In Mercer v City of New York (223 AD2d 688, 689-690, affd 88 NY2d 955), the Appellate Division, Second Department, observed: “[T]he existence of a patch of oil or a slippery foreign substance on a floor does not, in and of itself, give rise to a . cause of action sounding in negligence (see, Lewis v Metropolitan Transp. Auth., 99 AD2d 246, 250, affd 64 NY2d 670, 671). To the contrary, the plaintiff must establish that the oil or foreign substance was present ‘under circumstances sufficient to charge the defendant with responsibility therefor; in other words, to prove either that defendant had knowledge of the alleged dangerous condition, either actual or constructive, or that it caused the condition to be created by its own affirmative act’ (Lewis v Metropolitan Transp. Auth., supra, at 250, quoting Donohoe v Great Atl. & Pac. Tea Co., 277 App Div 739, 741)” (see also, Knight v Certified Oils, 239 AD2d 391). Plaintiff has presented a possible scenario for the presence of a greasy substance on the sidewalk but no concrete evidence to support his theory, and “the conclusory, self-serving and highly speculative allegations proffered by the plaintiff are insufficient to defeat” the motion for summary judgment (Pagan v Local 23-25 Intl. Ladies Garment Workers Union, 234 AD2d 37, 38 [fall on a purportedly slippery hallway floor]; Knight v Certified Oils, supra [alleged spill of waste oil during service call]).

Finally, “a party who retains an independent contractor, as distinguished from a mere employee or servant, is not liable for the independent contractor’s negligence (Kleeman v Rheingold, 81 NY2d 270, 273; Rosenberg v Equitable Life Assur. Socy., 79 NY2d 663, 668). Exceptions to this rule exist where the employer is negligent in selecting, instructing or supervising the contractor, where the contractor is employed to do work that is inherently dangerous or where the employer bears a specific nondelegable duty (Kleeman v Rheingold, supra, at *387274)” (Tytell v Battery Beer Distrib., 202 AD2d 226, 226-227; see also, Rodriguez v C.F. Lex Assocs., 235 AD2d 354).
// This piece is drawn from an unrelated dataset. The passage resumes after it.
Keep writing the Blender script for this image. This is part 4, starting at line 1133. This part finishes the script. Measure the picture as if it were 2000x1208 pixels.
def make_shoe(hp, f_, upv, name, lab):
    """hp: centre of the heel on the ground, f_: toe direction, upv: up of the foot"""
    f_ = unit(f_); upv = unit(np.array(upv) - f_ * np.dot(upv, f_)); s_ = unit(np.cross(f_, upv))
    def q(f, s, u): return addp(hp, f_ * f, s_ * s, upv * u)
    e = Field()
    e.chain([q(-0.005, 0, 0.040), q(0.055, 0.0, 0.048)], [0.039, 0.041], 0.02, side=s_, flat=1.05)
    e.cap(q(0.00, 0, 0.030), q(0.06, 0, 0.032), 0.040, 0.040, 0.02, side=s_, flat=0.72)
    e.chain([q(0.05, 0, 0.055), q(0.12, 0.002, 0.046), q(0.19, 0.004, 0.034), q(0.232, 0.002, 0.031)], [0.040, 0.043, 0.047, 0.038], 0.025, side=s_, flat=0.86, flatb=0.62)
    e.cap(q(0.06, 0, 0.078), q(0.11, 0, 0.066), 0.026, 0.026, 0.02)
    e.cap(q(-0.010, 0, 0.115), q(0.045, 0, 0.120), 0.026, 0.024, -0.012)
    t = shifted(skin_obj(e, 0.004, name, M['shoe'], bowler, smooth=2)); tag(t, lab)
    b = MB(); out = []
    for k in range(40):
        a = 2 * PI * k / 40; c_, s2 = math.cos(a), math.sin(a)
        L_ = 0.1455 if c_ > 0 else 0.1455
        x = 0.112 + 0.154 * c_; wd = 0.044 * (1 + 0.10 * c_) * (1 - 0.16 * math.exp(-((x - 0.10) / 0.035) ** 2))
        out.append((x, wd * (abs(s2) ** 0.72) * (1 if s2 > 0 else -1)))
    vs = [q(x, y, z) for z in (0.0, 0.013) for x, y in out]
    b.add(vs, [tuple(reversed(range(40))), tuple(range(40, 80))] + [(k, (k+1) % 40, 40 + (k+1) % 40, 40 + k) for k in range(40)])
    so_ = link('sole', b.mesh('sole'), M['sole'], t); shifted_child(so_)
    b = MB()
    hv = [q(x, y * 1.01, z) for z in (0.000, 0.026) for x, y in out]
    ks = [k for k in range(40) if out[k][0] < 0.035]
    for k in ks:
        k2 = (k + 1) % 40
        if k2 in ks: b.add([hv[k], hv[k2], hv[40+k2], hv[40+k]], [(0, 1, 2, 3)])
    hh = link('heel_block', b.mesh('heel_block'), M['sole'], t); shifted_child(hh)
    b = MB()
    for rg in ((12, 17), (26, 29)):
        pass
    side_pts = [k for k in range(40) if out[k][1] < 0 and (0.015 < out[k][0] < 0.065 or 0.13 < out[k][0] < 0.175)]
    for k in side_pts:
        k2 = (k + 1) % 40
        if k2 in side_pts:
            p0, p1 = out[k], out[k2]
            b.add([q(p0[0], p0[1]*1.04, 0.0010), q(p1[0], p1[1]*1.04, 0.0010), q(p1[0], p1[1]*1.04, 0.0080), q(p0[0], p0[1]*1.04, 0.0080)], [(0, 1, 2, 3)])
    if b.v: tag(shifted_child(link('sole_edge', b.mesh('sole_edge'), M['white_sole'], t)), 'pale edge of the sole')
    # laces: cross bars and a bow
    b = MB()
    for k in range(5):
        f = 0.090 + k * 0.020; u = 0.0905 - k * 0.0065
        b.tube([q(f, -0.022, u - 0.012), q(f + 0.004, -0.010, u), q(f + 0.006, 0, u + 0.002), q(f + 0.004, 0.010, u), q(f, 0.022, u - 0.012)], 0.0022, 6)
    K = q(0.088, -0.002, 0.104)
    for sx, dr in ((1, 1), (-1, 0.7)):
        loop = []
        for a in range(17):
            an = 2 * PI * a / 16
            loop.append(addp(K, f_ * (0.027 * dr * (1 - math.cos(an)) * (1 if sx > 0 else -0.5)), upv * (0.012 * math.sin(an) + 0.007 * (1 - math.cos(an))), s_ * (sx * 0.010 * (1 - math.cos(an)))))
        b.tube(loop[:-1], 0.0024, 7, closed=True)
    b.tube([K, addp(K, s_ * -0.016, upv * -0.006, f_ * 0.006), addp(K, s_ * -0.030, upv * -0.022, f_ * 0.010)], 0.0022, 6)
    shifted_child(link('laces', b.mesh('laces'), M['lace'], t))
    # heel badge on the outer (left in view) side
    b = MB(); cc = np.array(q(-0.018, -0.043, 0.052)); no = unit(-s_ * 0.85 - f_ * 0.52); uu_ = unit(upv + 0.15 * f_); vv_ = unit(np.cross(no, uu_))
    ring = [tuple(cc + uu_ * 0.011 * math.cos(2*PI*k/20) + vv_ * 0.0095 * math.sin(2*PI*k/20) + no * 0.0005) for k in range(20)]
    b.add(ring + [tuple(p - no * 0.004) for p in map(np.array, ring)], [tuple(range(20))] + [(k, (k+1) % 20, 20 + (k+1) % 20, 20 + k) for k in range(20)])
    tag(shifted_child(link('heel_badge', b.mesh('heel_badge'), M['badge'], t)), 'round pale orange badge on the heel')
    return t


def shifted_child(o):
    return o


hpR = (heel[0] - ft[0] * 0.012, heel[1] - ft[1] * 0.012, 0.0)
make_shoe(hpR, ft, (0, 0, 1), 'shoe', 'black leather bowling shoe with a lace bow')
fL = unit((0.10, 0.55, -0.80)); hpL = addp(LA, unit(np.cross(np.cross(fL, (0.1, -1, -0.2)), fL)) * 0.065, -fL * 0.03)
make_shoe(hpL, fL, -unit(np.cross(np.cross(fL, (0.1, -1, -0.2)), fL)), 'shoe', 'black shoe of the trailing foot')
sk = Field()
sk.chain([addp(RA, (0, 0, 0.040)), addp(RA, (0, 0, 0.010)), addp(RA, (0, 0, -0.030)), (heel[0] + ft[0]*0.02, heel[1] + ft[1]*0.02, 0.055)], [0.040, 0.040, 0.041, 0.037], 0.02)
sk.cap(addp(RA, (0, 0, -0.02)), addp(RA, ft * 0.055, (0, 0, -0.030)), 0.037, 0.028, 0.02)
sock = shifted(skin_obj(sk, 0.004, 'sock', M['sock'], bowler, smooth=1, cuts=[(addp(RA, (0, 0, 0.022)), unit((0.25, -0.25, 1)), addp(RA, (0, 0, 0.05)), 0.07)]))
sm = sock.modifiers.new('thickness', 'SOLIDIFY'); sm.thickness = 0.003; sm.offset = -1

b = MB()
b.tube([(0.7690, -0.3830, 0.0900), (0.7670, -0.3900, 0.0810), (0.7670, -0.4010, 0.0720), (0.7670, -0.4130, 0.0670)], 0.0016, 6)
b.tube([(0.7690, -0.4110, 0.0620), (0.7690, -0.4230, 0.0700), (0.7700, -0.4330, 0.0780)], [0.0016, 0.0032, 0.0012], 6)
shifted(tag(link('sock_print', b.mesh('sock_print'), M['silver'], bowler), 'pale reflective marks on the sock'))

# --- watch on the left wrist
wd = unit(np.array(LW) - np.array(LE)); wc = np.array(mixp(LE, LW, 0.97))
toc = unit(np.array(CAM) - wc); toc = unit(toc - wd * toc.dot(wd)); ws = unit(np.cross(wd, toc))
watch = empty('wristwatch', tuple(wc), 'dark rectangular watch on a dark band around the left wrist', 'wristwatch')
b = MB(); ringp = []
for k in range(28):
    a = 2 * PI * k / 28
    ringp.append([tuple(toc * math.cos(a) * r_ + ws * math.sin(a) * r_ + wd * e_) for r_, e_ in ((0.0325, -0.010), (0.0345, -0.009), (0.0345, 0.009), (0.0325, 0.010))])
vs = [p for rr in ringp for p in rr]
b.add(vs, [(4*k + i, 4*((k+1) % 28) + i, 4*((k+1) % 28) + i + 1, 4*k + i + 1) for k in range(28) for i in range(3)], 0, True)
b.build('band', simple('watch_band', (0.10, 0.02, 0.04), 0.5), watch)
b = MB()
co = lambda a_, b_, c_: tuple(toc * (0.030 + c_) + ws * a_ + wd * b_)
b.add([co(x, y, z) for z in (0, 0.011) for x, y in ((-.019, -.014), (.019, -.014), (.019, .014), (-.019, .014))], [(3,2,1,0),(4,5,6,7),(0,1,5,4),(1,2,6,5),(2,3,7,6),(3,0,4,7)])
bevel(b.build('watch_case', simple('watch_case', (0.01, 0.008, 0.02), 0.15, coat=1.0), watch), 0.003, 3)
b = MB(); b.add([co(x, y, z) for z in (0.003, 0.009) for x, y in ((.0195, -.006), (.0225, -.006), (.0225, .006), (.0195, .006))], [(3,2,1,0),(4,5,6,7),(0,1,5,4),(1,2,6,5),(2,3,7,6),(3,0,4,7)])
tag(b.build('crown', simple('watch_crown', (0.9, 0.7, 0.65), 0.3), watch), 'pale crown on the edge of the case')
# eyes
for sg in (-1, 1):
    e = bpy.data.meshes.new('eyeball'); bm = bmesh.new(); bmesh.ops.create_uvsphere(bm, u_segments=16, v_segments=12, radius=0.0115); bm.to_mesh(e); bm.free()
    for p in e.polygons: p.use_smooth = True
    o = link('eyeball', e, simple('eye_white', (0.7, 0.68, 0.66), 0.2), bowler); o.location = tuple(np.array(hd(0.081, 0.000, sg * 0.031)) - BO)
The record is devoid of any indication that 78 West was negligent in hiring AMD Construction and Perfectaire, and the removal of an air conditioning system to a dumpster is hardly an inherently dangerous activity.

In short, plaintiff has not established the source of oil that caused the sidewalk to be hazardous. He has failed to identify the particular location of the abutting premises where the accident occurred. He has failed to demonstrate that any statute imposing liability for injury on the adjoining landowner has been violated. Finally, even crediting his speculation about the source of the oil, he has failed to show that appellant bears any responsibility for the alleged negligence of the independent contractors it engaged. Concur — Sullivan, J. P., Rosenberger, Rubin and Williams, JJ.